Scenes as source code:
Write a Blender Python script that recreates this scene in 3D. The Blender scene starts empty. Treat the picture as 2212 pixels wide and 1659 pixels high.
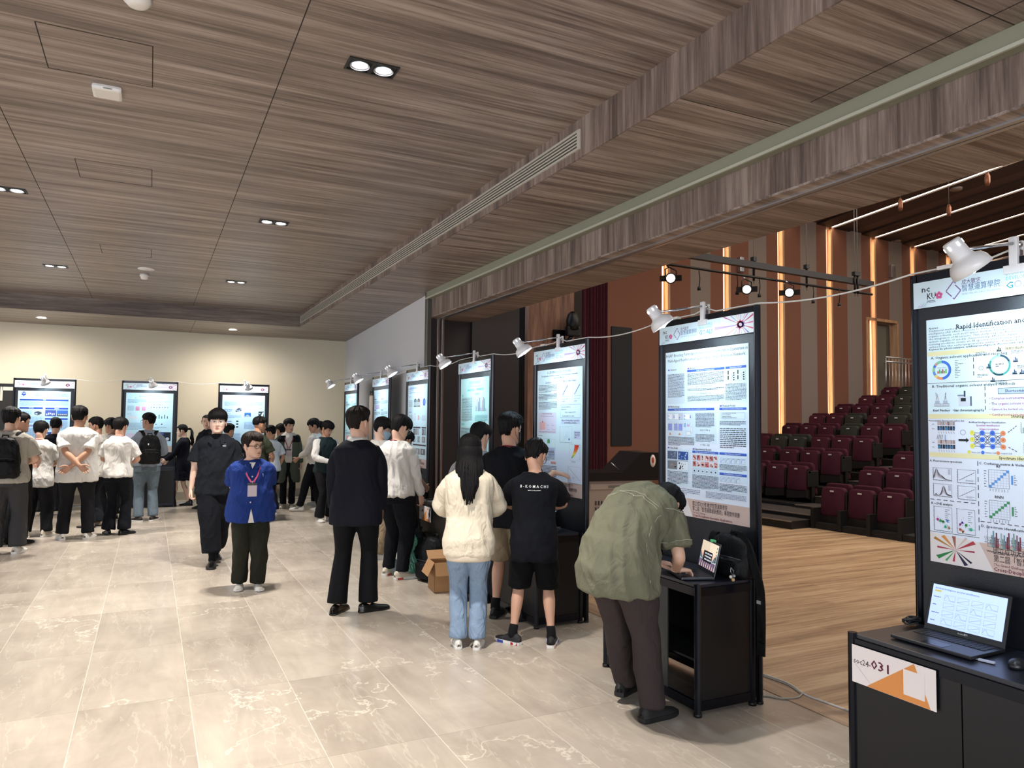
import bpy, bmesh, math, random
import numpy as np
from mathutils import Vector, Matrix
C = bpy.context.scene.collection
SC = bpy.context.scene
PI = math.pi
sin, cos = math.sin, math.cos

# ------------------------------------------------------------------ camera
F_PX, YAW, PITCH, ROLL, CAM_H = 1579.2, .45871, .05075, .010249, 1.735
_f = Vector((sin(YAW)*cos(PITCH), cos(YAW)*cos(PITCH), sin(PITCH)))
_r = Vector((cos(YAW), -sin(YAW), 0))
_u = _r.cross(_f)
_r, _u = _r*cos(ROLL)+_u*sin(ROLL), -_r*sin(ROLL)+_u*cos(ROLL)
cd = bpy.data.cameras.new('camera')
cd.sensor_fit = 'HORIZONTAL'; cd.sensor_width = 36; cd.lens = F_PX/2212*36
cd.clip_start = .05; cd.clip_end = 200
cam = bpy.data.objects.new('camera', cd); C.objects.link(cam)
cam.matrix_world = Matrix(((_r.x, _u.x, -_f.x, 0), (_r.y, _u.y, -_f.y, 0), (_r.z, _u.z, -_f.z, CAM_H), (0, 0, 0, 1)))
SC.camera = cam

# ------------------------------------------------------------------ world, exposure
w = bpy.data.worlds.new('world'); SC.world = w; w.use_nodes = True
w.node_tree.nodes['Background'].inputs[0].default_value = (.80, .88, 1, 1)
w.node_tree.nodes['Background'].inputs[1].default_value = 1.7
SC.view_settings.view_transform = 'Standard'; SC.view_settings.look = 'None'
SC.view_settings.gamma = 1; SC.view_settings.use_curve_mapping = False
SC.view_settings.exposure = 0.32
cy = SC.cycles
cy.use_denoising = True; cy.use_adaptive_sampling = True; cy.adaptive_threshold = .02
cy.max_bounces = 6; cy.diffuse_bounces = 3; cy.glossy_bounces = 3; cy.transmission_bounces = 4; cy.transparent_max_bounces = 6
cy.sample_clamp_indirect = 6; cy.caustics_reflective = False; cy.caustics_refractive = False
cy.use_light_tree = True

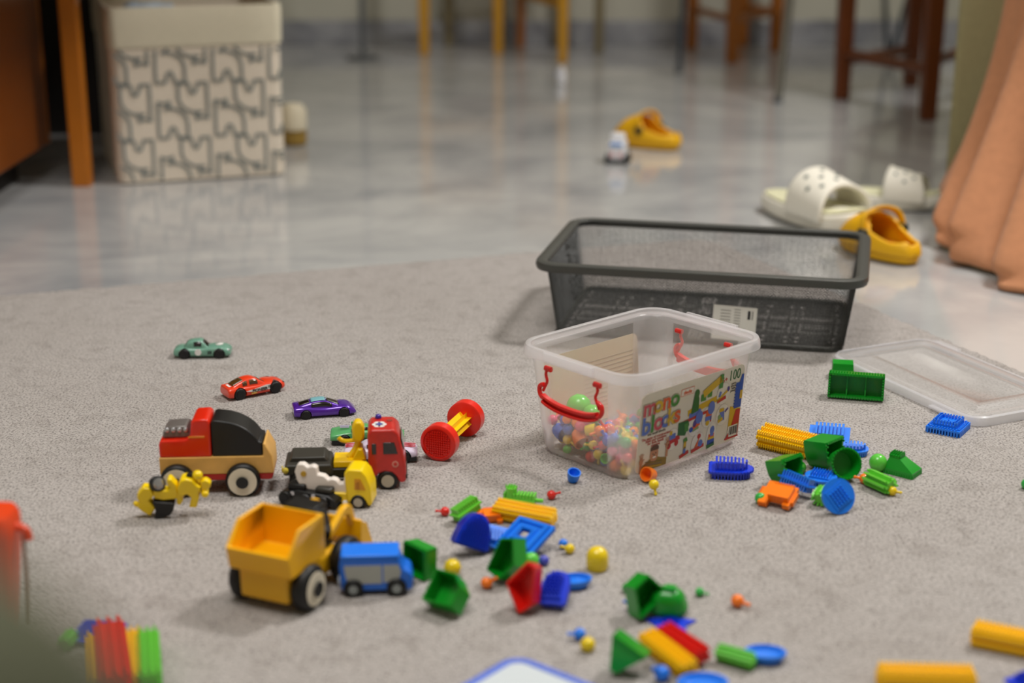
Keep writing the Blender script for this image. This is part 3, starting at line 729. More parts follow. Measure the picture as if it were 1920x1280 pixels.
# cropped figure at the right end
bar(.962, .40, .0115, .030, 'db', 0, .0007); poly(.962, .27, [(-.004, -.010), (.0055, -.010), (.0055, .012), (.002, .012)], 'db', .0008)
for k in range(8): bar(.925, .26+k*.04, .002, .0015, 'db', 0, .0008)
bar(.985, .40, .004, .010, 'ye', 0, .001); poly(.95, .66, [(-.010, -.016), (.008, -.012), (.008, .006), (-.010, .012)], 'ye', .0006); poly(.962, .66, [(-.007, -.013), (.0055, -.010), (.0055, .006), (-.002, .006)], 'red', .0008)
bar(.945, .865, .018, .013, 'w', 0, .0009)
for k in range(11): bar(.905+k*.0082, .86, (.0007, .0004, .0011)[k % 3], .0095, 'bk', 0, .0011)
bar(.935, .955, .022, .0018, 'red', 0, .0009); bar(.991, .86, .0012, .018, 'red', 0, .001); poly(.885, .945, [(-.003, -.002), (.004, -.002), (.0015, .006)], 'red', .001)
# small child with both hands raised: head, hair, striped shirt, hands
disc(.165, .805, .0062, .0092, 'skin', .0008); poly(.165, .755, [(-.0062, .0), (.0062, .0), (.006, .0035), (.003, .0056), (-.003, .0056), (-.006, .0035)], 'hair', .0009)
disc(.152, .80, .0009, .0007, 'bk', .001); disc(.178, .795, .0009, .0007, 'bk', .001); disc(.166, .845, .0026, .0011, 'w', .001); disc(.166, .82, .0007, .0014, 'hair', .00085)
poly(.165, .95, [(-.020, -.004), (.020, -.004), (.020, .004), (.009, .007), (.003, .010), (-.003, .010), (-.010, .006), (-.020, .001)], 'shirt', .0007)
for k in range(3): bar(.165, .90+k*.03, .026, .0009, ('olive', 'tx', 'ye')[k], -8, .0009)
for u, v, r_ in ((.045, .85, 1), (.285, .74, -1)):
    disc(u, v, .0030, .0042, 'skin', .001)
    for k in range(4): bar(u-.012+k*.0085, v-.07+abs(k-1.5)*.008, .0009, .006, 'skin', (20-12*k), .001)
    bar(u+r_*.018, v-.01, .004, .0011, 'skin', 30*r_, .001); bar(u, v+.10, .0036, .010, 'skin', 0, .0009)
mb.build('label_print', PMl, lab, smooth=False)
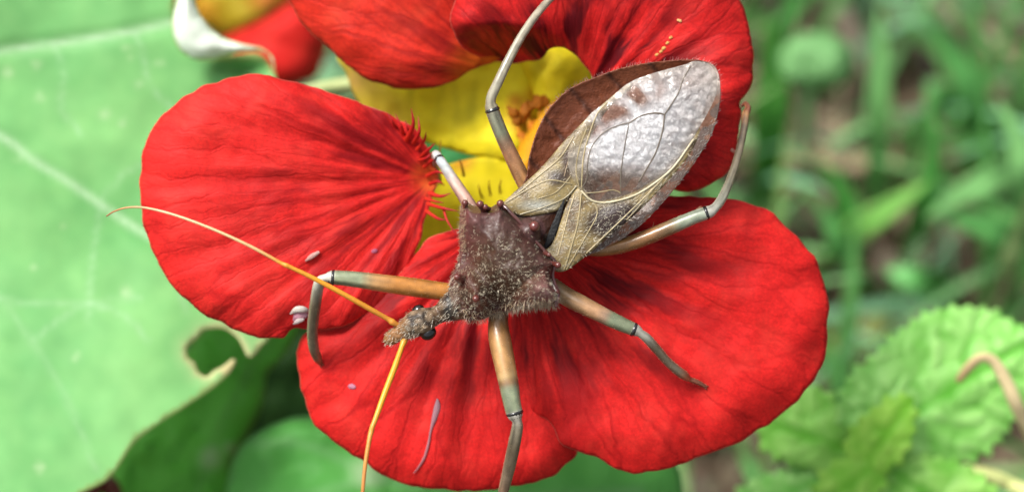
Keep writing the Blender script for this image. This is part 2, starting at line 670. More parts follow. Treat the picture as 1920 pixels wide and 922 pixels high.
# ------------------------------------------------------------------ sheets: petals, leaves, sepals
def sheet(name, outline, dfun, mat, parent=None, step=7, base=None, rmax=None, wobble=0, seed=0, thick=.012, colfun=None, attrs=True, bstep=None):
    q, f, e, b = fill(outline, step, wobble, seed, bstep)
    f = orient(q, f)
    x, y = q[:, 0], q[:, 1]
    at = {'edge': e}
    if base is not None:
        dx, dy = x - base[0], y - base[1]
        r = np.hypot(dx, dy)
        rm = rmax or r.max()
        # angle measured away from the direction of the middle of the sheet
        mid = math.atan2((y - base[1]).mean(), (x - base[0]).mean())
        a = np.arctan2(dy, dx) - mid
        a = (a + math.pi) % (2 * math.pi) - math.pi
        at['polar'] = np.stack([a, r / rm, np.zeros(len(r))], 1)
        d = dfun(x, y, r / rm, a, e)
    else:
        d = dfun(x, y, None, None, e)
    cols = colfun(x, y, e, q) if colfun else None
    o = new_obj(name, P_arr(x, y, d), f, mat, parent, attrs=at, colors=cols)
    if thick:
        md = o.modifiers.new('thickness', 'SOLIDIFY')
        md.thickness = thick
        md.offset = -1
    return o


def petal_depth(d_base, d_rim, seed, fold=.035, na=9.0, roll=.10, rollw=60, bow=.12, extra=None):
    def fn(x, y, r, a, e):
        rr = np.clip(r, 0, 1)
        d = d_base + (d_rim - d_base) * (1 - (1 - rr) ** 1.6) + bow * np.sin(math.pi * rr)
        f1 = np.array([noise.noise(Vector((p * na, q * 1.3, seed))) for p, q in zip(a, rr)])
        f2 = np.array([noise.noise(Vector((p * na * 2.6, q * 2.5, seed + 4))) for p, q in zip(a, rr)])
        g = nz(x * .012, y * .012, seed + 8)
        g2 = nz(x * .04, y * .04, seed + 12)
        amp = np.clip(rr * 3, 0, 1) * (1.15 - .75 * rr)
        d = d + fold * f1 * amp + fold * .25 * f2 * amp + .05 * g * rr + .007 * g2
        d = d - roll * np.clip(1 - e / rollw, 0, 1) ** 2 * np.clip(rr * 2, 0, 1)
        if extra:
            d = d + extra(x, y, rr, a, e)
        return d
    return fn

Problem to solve
Begin with the first line of the entries above and write out each line exactly, ending with the line containing "sin, cos = math.sin, math.cos". Leave out pictures.

Exercise answer
Write a Blender Python script that recreates this scene in 3D. The Blender scene starts empty. Treat the picture as 2212 pixels wide and 1659 pixels high.
import bpy, bmesh, math, random
import numpy as np
from mathutils import Vector, Matrix
C = bpy.context.scene.collection
SC = bpy.context.scene
PI = math.pi
sin, cos = math.sin, math.cos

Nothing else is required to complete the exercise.